Ranking the 10 best pure shooters in the NBA

Klay Thompson

There is one bit of ecletic wisdom that has truly stuck with me over the years. Perhaps it is from the Bible. Perhaps it is advice that was given to me by my fifth-grade teacher. Or perhaps I once saw it tattooed on Nick Young’s left arm. In any case however, it is an adage that has helped guide me through times of uncertainty, self-doubt, and offensive stagnancy alike, and it is this: [clears throat for dramatic emphasis] … shooters shoot. Yes, this is the foundational principle upon which I choose to live my life, and here are the NBA players who best embody it in its purest and most unadulterated form.

*Stats courtesy of NBA.com and Basketball Reference*

10. Jodie Meeks, SG, Washington Wizards

The veteran sharpshooter missed 125 games over the past two seasons due to injury, but let’s not forget what he’s capable of when healthy. Whether he’s hedgehogging around screens or springing free for spot-up opportunities, Meeks changes the geometry of the court as defenses contort to cover him. His reputation has been well-earned. A 2013-14 season where he netted 2.1 treys a night for the LA Lakers on 40.1 percent shooting offered a window into his upside, and it’s only a matter of time before he recovers his pre-injury form now that he is playing with a world-class creator like John Wall in Washington. Blessed is the Meeks, for he shall inherit the earth.

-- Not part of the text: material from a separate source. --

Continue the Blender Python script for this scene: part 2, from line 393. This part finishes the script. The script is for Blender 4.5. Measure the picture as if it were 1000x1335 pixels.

9. Joe Ingles, SF, Utah Jazz

It’s never too early for some Jingles Bells. At least the Jazz certainly don’t think so; they have reaped the benefits this season of Ingles’ team-leading 2.4 threes a game at a 43.7 percent success rate to go along with his supremely underrated passing and ball-handling skills. Sure, the name isn’t sexy. But the southpaw stroke certainly is.

The Australian is putting together quite the follow-up to a 2016-17 campaign where he clocked in fourth in the league in three-point percentage and had All-Star Weekend knocking at his door. Now all that’s left for Ingles to do is to start letting his opponents know just how disrespectful his game really is … oh wait, he’s already got that covered too.

8. Kevin Durant, SF/PF, Golden State Warriors

To many, Durant’s reputation is either that of a scorer, a Twitter troll, or a snake. But his talent as a straight shooting specimen can often be overlooked.

Perhaps it’s the “modest” 38.1 career three-point percentage, but nobody (other than perhaps a certain superstar teammate who we will get into later) strikes as much fear into the intestines of the opposition as Durant does as soon as he crosses halfcourt. And though it’s early, this is shaping up to be the four-time scoring champion’s best season dialing long distance yet (pouring in 2.9 triples a night with 46.7 percent accuracy, both career bests). If aliens invade our planet and they allow us one specific shot from one specific player to salvage our species, give me a Kevin Durant pull-up three from the wing and I’ll see you at the “We Saved The World” parade.

7. Troy Daniels, SG, Phoenix Suns

Daniels may have the least name recognition of anybody on this list, but he still shoots flames out of his fingertips no less. The VCU product catapulted onto the scene with the Charlotte Hornets in 2015-16, posting a league-leading 48.4 percent shooting from deep. For his career, Daniels actually has a higher career conversion rate on three-pointers (40.8) than he does on two-pointers (38.1). He is raising his usual raucous from long-range in Phoenix this season, hitting 3.7 treys per 36 minutes at a 42.6 percent clip. Rumor has it that if you say his name three times fast while staring into a bathroom mirror, Daniels will appear with a bloody basketball and splash a three right in your grill.

6. Luke Babbitt, SF/PF, Atlanta Hawks

Babbitt is the textbook definition of a three-point specialist. He has never averaged more than eight points a contest in a single season, he doesn’t really impact the game as a rebounder or a playmaker, and he often plays defense like he has two left feet. But Babbitt’s left hand is golden, and that’s all that matters. 2017-18 is on track to be the journeyman forward’s fourth-straight season connecting on at least 40 percent of his attempts from distance (topping out at a batty 51.3 percent for the New Orleans Pelicans in 2014-15). That has helped Babbitt produce a higher career three-point percentage than the likes of Ray Allen, Mark Price, and Peja Stojakovic on the all-time list. It’s clear that he has made the most of his lone discernible NBA skill.